The suspense of Daddy Glen’s presence and Bone’s silence drives the story. Seeing Bone play with her friends and bond with her aunts and mother gives the story the glow of childhood, and it is written in such a way that one understands Bone’s frightened, confused embarrassment and her subsequent silence that drags for years.
The star feature of the novel is truly the first person narrative voice of Bone. Though she deals with constant fear of her stepfather, she still gets into playful mischief with her friends and cousins. She falls in love with gospel music and books, she excels in school, she sings to old records and makes friends and argues with her sister. Allison does an amazing job of making Bone feel like a real kid—poor and abused, yes, but a real kid. Daddy Glen and Bone’s mother are also humanized. He is not a monster and she is not weak, and this dynamic makes the abuse all the more real and frightening.

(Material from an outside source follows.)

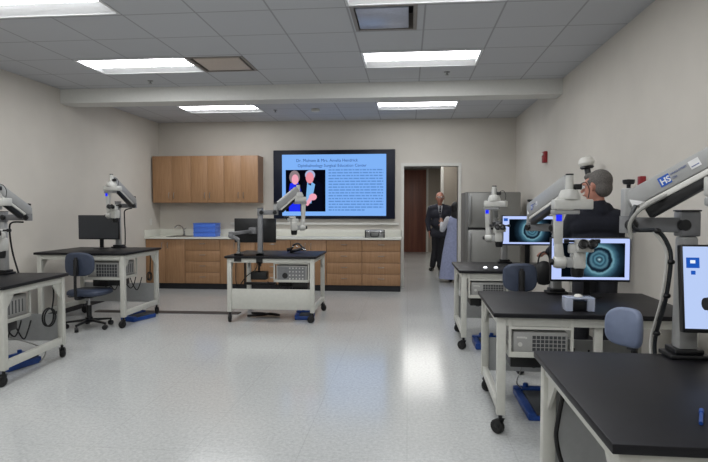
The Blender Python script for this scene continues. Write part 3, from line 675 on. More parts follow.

Overall, this is a fantastic novel that any aspiring writer could learn a lot from. The character, dialogue, voice, and tone are masterful, and the way Allison describes the South is beautiful in its avoidance of stereotype and fearlessness of the gritty truths sewn into the patchwork of childhood. A gorgeously tragic photograph of the South, I would recommend this book to anyone who likes the tone and question of innocence of To Kill A Mockingbird, with the warning that there are some very graphic and potentially triggering scenes of sexual abuse.